Напсиховалась я тогда как следует - ребенок утром в школу, а вернется ли? Не зря боялась. Они его, наконец, отловили и увезли, а вечером без копейки денег выкинули там где допрашивали, в незнакомом районе, далеко от дома. У него даже на метро не было пятака – он же из школы был взят, как всегда без портфеля. Почему-то, фишка у них такая была странная. Правда, мы уже точно знали, где он, потому что других детей из этой «воскресной школы» туда же таскали. И ждали на улице втроем: я, мой первый муж и мой второй муж. Там они и познакомились - мужья-то. И, кажется, больше ни разу не видались. Первый муж сейчас в Америке, и наш католик к нему приезжал. Такая история. Там еще много забавных деталей. Несколько лет я об этом боялась рассказывать, хотя гордилась, что вели мы себя с Кирей как маленькие герои.
Потом бояться перестала, а сейчас, видимо, опять пора.
Примечание:
меня в той истории больше всего впечатлил диалог Муратова и Кирюши. Взрослый умный человек спрашивает: "А они не догадаются, что ты врешь?", а ребенок отвечает: "Да они в этом не сомневаются". Откуда он набрался мудрости, как сумел понять правила той жуткой игры? Сережа в этом ничего не понимал, хотя он и жил еще тогда, при Сталине... хотя может именно поэтому и не понимал...
Тут еще нюанс - мой первый муж переводил с английского эти религиозные пособия, а мы развелись года за три до этого, и ОНИ рассчитывали, что я охотно буду давать показания против него. И ОНИ дико удивлялись, досадовали, не могли скрыть раздражение, что я не хочу катить бочку на человека, к которому должна бы относиться плохо. Я и относилась плохо, и в связи с разводом, и тем более, что это он, Коля назвал Кирюшино имя ИМ, (как посетителя воскресной школы), а тех детей, которых он не назвал, никто и не дёрнул. Коля после того, как его вызвали и он сдуру заложил сыночка, встретился со мной, каялся, извинялся, говорил, что может и пронесет, но не пронесло - началась эта история с выкрадыванием Кирюшки. Конечно, злилась я - да не то слово! Но как-то в голову не приходило, что из-за этого я буду "помогать органам".
Конечно, никаких ужасов-пыток со мной не производили, но они уходили поесть, покурить, а я весь день там торчала, устала так, что ловила себя на мысли - всё подписать бы и скорее уйти.
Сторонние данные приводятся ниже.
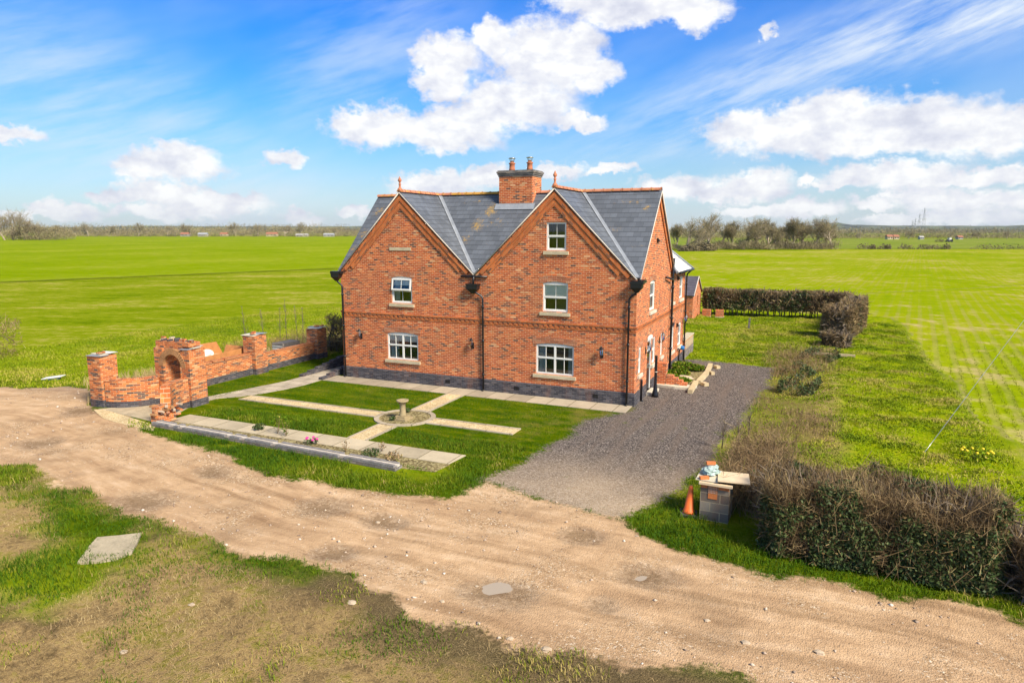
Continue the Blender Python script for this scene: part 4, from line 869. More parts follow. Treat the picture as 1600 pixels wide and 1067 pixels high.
# windows: frame (with sashes and glazing bars), pane, sill, brick arch, blind, curtain
def window(parent, w, h, rise, kind, furn, side=False):
    """frame stands in x 0..w, z 0..h, outside face towards -y"""
    def fr(mb, x0, x1, z0, z1, y0, y1, t):
        mb.box(x0, x1, y0, y1, z0, z0 + t); mb.box(x0, x1, y0, y1, z1 - t, z1); mb.box(x0, x0 + t, y0, y1, z0 + t, z1 - t); mb.box(x1 - t, x1, y0, y1, z0 + t, z1 - t)
    ya, yb, t = 0.035, 0.115, 0.065
    mb = MB(); fr(mb, 0.002, w - 0.002, 0, h, ya, yb, t)
    if rise: mb.xz_prism([(0.002, h)] + [(w - 0.002, h)] + [(w - w * i / 8, h + rise * (1 - (2 * i / 8 - 1) ** 2) - 0.002) for i in range(1, 8)], ya, yb)
    bar = 0.016
    if kind == 'casement':
        mb.box(w / 2 - 0.04, w / 2 + 0.04, ya, yb, t, h - t); zm = h * 0.56
        mb.box(t, w / 2 - 0.04, ya, yb, zm - 0.035, zm + 0.035); mb.box(w / 2 + 0.04, w - t, ya, yb, zm - 0.035, zm + 0.035)
        for xm in ((t + w / 2 - 0.04) / 2, (w - t + w / 2 + 0.04) / 2):
            mb.box(xm - bar / 2, xm + bar / 2, ya + 0.01, yb - 0.02, t, zm - 0.035); mb.box(xm - bar / 2, xm + bar / 2, ya + 0.01, yb - 0.02, zm + 0.035, h - t)
    else:
        zm = h * 0.52
        mb.box(t, w - t, ya, yb, zm - 0.035, zm + 0.035)
        if kind == 'sash_open':
            s_ = MB(); s_.M = Matrix.Translation((0, 0.0, h - 0.03)) @ Matrix.Rotation(math.radians(-9), 4, 'X') @ Matrix.Translation((0, 0, -(h - 0.03)))
            fr(s_, 0.04, w - 0.04, zm, h - 0.03, -0.01, 0.04, 0.06); s_.box(w / 2 - bar / 2, w / 2 + bar / 2, 0.0, 0.03, zm + 0.06, h - 0.09)
        fr(mb, t, w - t, t, zm - 0.035, ya + 0.03, yb - 0.012, 0.03)
        if kind != 'slim' and kind != 'sash_open': mb.box(w / 2 - bar / 2, w / 2 + bar / 2, ya + 0.035, yb - 0.02, t + 0.03, h - t)
        elif kind == 'sash_open': mb.box(w / 2 - bar / 2, w / 2 + bar / 2, ya + 0.035, yb - 0.02, t + 0.03, zm - 0.035)
    win = mb.build('window', M['white'], parent)
    if kind == 'sash_open':
        o = s_.build('sash', M['white'], win)
        q = MB(); q.M = s_.M; q.poly([(0.1, 0.015, zm + 0.06), (w - 0.1, 0.015, zm + 0.06), (w - 0.1, 0.015, h - 0.09), (0.1, 0.015, h - 0.09)]); q.build('pane', M['glass'], win)
    q = MB(); q.poly([(t, 0.075, t), (w - t, 0.075, t), (w - t, 0.075, h - t if kind != 'sash_open' else zm), (t, 0.075, h - t if kind != 'sash_open' else zm)]); q.build('pane', M['glass'], win)
    q = MB(); q.box(-0.11, w + 0.11, -0.075, 0.12, -0.16, -0.03); q.xz_prism([(-0.0, -0.029), (w, -0.029), (w, -0.001), (0.0, -0.001)], 0.001, 0.13); q.build('sill', M['stone'] if not side else M['stone_pale'], win)
    if rise or not side:
        q = MB(); n = max(6, round((w + 0.3) / 0.078)); hh = 0.24 if rise else 0.075
        for i in range(n):
            a0, a1 = -0.13 + (w + 0.26) * (i + 0.06) / n, -0.13 + (w + 0.26) * (i + 0.94) / n
            f = lambda a: h + 0.012 + rise * (1 - min(1, abs(2 * a / w - 1)) ** 2)
            sp = 0.035 * (2 * (i + 0.5) / n - 1)
            q.xz_prism([(a0, f(a0)), (a1, f(a1)), (a1 + sp, f(a1) + hh), (a0 + sp, f(a0) + hh)], -0.012, 0.02)
        q.build('brick_arch', M['soldier'], win)
    if furn in ('half', 'full'):
        zb = h * (0.70 if furn == 'half' else 0.52)
        q = MB(); q.box(t, w - t, 0.122, 0.13, zb, h - 0.03); q.build('blind', M['blind'], win)
    if furn in ('half', 'curtain'):
        n = 14
        for (xa, xb) in ((0.05, w * 0.30),) if furn == 'half' else ((0.05, w * 0.24), (w * 0.82, w - 0.05)):
            q = MB()
            for i in range(n):
                p0, p1 = xa + (xb - xa) * i / n, xa + (xb - xa) * (i + 1) / n; d0, d1 = 0.2 + 0.03 * (i % 2), 0.2 + 0.03 * ((i + 1) % 2)
                q.poly([(p0, d0, 0.02), (p1, d1, 0.02), (p1, d1, h * 0.98), (p0, d0, h * 0.98)])
            q.build('curtain', M['curtain'], win)
    if kind == 'casement' and furn == 'half':
        q = MB(); rnd = random.Random(4)
        for i in range(46):
            c = Vector((rnd.uniform(0.35, w - 0.15), rnd.uniform(0.17, 0.26), rnd.uniform(0.06, 0.42)));a = Vector((rnd.uniform(-1, 1), rnd.uniform(-.5, .5), rnd.uniform(-.3, 1))).normalized() * 0.09; s_ = a.cross(Vector((rnd.uniform(-1, 1), 1, 0))).normalized() * 0.03
            q.poly([c - a, c + s_, c + a, c - s_])
        q.build('window_plant', M['houseplant'], win)
    q = MB(); q.poly([(-0.35, 1.6, -0.6), (w + 0.35, 1.6, -0.6), (w + 0.35, 1.6, h + 0.4), (-0.35, 1.6, h + 0.4)]); q.box(0.05, w * 0.5, 1.2, 1.59, -0.6, h * 0.35); q.build('room_backing', M['room'], win)
    return win
for (x0, x1, z0, z1, rise, kind, furn) in FWIN:
    o = window(house, x1 - x0, z1 - z0, rise, kind, furn); o.location = (x0, 0, z0)
for i, (y0, y1, z0, z1, rise, kind) in enumerate(SWIN):
    o = window(house, y1 - y0, z1 - z0, rise, 'slim' if kind.startswith('slim') else kind, 'full' if i in (5, 7) else 'none', True); o.location = (0, y0, z0); o.rotation_euler = (0, 0, math.pi / 2)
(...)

Но все-таки это было не очень тяжело и не очень страшно. Может развал империи чувствовался и то, что симпатии любого нормального человека на моей стороне. В воздухе был разлит антисоветизм (не путать с антисемитизмом), империя трещала и распарывалась. Как-то все было одновременно и страшно, и не всерьёз.
И ещё - я была свободный художник, не работала в штате, не планировала никакой карьеры - чем они могли меня застращать? Я была – никто, и ощущала, что это очень удобная позиция в такой истории.
И следователь мой был, по-моему, плохой профессионал, все его фокусы якобы психологические были как на ладони. Пытался объяснить, что все направлено не против нас с Кирей, а против разведенного мужа, которому мне полагается желать плохого.
Еще я реплику смешную симпровизировала - сама была довольна, а следователь явно растерялся. Он говорит: Вот вы отрицаете, а бывший муж пишет, что то-то и то-то. (Кстати, явно передергивал, ибо текст этот мне не показал, сам в него смотрел, а мне не показывал). А я говорю: «Так он врет! Он врун! Он и меня обманывал!»